Leadership in Literary London: Video Transcript

Alexandra Apicella [junior major in Black World Studies; Latin American, Latino/a & Caribbean Studies; Women's, Gender & Sexuality Studies; and Classical Humanities, Class of 2019]: The summer in London, it was the Literary London program. And that was — I took a creative writing course and then a course on the writings of Jane Austen. And that was really cool to be able to read like Jane Austen's books in the place where she wrote them. Because London, you know, it's a literary culture hub, so if you're an English major there's obviously something that you can do there. But also, being a women's studies major, Jane Austen is a female writer, so I got credit for that.

The program, I think, is mostly centered around, you know, cultural life in London. So, the theatre is a huge thing, you got tickets to shows in London. And we saw like "Twelfth Night," we saw "Hamlet," "Romeo & Juliet," "Macbeth," "Antony and Cleopatra." We saw like six or seven shows, like a couple of them in the West End itself. So I didn't have to really be in the Shakespeare class to participate in this, so you don't feel left out if you're not taking that class. You didn't really have to understand the Shakespeare either to appreciate the art that goes into the theatre and the acting.

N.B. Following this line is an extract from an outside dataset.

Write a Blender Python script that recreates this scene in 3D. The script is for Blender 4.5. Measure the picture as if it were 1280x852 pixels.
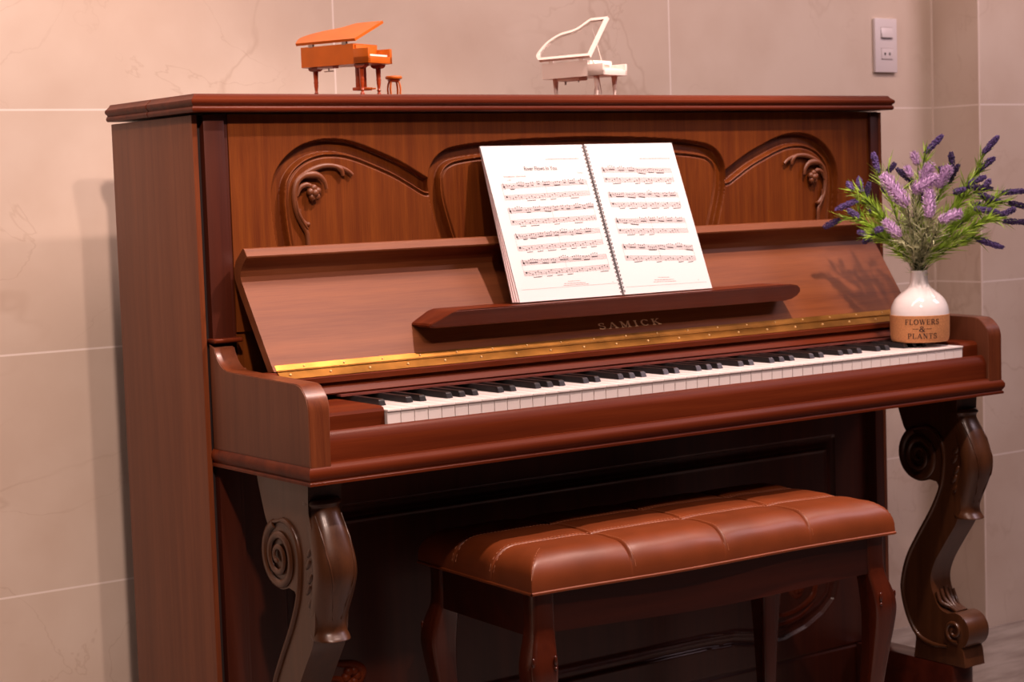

It wasn't my first time in London, but I was there in London with a group of students from Miami, many of whom had never left the country before, and more of whom had never even been in a big city before. So when you're put into a position, you're in a group and you're the one with the more experience, you emerge as a leader, because you know how to navigate a city in a country that people have never been to. So you get certain leadership skills in that kind of position, where it's, okay, so I know how to get to point A from point B, and I have to make sure that everyone else gets there as well, despite them not knowing how to use the transportation.

When you are in a place for a certain amount of time, you get like desensitized to it. You take for granted, you know, X, Y, and Z, but when you're there with someone who has never experienced it before, you gain a new perspective because somebody will notice something that you have never even thought about before. And whether that's like language differences — like people were noticing that people say "ta" instead of "thank you" sometimes — they were like, "What does that mean?" and I'm like, "Oh, it just means thank you." I've never thought of it as being — you're really, like — you're experiencing a completely different scenario, essentially, when you're traveling with people who have never been there, and I think that that's probably what makes it part of like most enjoyable.

It's really different. Of course you get the leadership skills, you get like really listening to your peers, and, yeah — on top of all of that taking classes and living in a big city.